Digital Mapping Project Discovers Chapels, Shrines And Burial Mounds Hidden Beneath Stonehenge

Chuck Bednar for redOrbit.com – Your Universe Online
A four-year project to digitally map the area surrounding Stonehenge has revealed more than two dozen previously undetected archaeological sites located near the iconic monument, including hidden chapels, burial mounds and neighboring shrines, researchers from the University of Birmingham revealed Tuesday at the British Science Festival.
Members of the Stonehenge Hidden Landscape Project, which included Birmingham professor Vincent Gaffney and colleagues from the Ludwig Boltzmann Institute for Archaeological Prospection and Virtual Archaeology, used ground-penetrating radar and GPS-guided magnetometers to map the area surrounding the standing stones to depths of up to two miles, explained Sarah Zhang of Gizmodo.
By doing so, they were able to map hundreds of features, including 17 newly discovered Neolithic monuments that, like Stonehenge, are believed to be approximately 5,000 years old. Many of them, including a rectangular enclosure known as the Cursus, appear to be “astronomically important,” she added.
The Cursus is less than two miles wide and over 60 miles long, and contains two pits that appear to be aligned with the rising and setting sun on the summer solstice when viewed from Stonehenge’s heel stone. “Taken together, the monuments suggest Stonehenge is the most obvious remainder of a large complex of structures with ritual importance,” Zhang noted.

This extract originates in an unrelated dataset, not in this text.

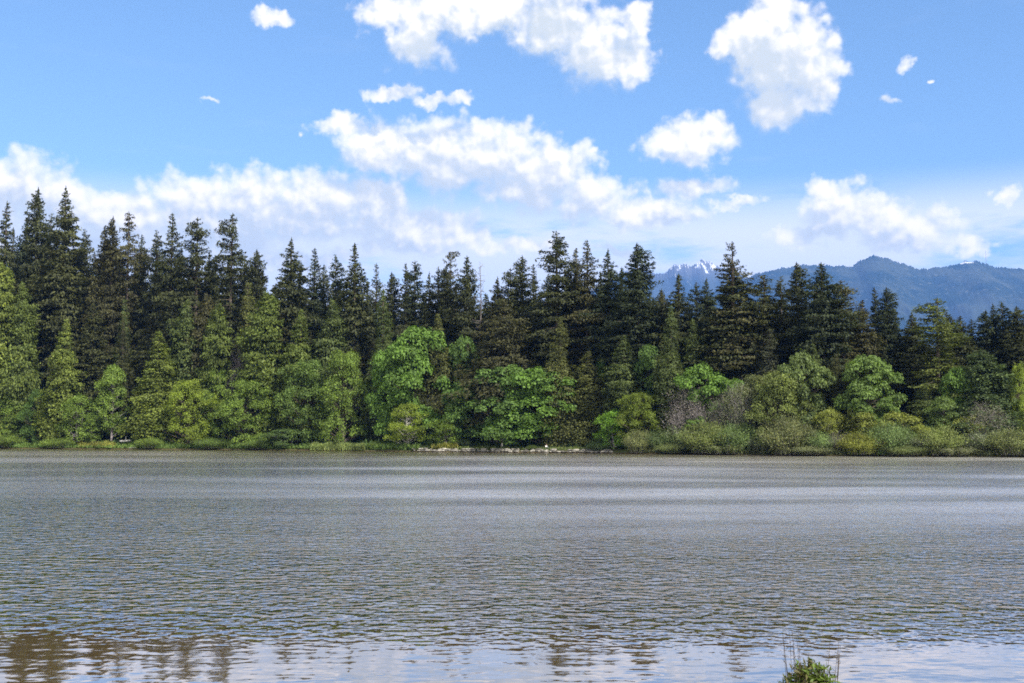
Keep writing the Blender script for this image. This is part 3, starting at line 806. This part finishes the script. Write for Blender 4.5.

In addition, BBC News science reporter Maria Dasi Espuig said that the digital mapping project also revealed traces of 60 huge stones or pillars believed to have formed part of the 1.5km-wide so-called super henge previously discovered at Durrington Walls, located a short distance from Stonehenge’s home on Salisbury Plain, Wiltshire.
The survey revealed that this marked an early phase, when a row of massive posts or stones – some up to three meters high – flanked the monument, and the archaeologists believe that some of those stones may still be intact beneath the monument. Their work also provided new information of hundreds of burial mounts and settlements from the Bronze Age, the Iron Age, and the Roman Empire.
“This radically changes our view of Stonehenge. In the past we had this idea that Stonehenge was standing in splendid isolation, but it wasn’t… it’s absolutely huge,” Gaffney told Ian Sample, science editor with The Guardian, on Tuesday. He added that people apparently used the area around Stonehenge to create “their own shrines and temples. We can see the whole landscape is being used in very complex ways.”
The new three-dimensional map covers an area of approximately 12 square kilometers, equal to about 1,250 football fields, according to BBC News. Much of the region had never been surveyed using this technique, and according to the Stonehenge Hidden Landscape Project, it is the most detailed archaeological digital map of the Stonehenge region ever produced.
In a statement, Gaffney said that the Stonehenge Hidden Landscapes Project has “revolutionized how archaeologists use new technologies to interpret the past” and “transformed how we understand Stonehenge and its landscape. Despite Stonehenge being the most iconic of all prehistoric monuments and occupying one of the richest archaeological landscapes in the world, much of this landscape in effect remains terra incognita.”
“This project has revealed that the area around Stonehenge is teeming with previously unseen archaeology and that the application of new technology can transform how archaeologists and the wider public understand one of the best-studied landscapes on Earth,” he added. “New monuments have been revealed, as well as new types of monument that have previously never been seen by archaeologists. All of this information has been placed within a single digital map, which will guide how Stonehenge and its landscape are studied in the future.”
Gaffney and his Stonehenge Hidden Landscapes Project colleagues include experts from the University of Birmingham; Ludwig Boltzmann Institute for Archaeological Prospection and Virtual Archaeology, Vienna and international partners; University of Bradford; University of St Andrews; University of Nottingham; and the ‘ORBit’ Research Group of the Department of Soil Management at the University of Ghent, Belgium.
The organization operates under the auspices of the National Trust and English Heritage. Their findings will be presented as a part of an upcoming television program entitled ‘Operation Stonehenge: What Lies Beneath,’ which is scheduled to premiere in the UK at 8pm BST on Thursday on BBC Two. It will also be broadcast on the Smithsonian Channel in the US, CBC in Canada, ZDF in Germany, ORF in Austria and France 5 in France.